W ostatnim akcie spektaklu dziewczyny zadają sobie pytania: co warto zachować o sobie w pamięci, a co lepiej jest zapomnieć? Chcą wpłynąć na wspomnienia innych, a może kontrolować przebieg kolejnego spektaklu. Szybko uświadamiają sobie jednak, że to niemożliwe. Jedna z nich powtarza kilkakrotnie informacje, które inne chcą usunąć z jej pamięci. Żeby zapamiętać, co ma zapomnieć. Ten zabawny paradoks pokazuje nieskuteczność prób zapanowania nad pamięcią. Swoją i innych.
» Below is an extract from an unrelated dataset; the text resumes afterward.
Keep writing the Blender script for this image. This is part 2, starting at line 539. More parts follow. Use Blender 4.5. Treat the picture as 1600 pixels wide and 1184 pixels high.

Jeśli plan się powiedzie, za kolejne dziesięć lat ówczesne kobiety powinny ponownie spotkać się na scenie. To, co pozostanie w ich umysłach po tym procesie, jak opiszą swoje koleżanki i same siebie z przeszłości, pozostaje zagadką, której rozwiązania jestem bardzo ciekawa.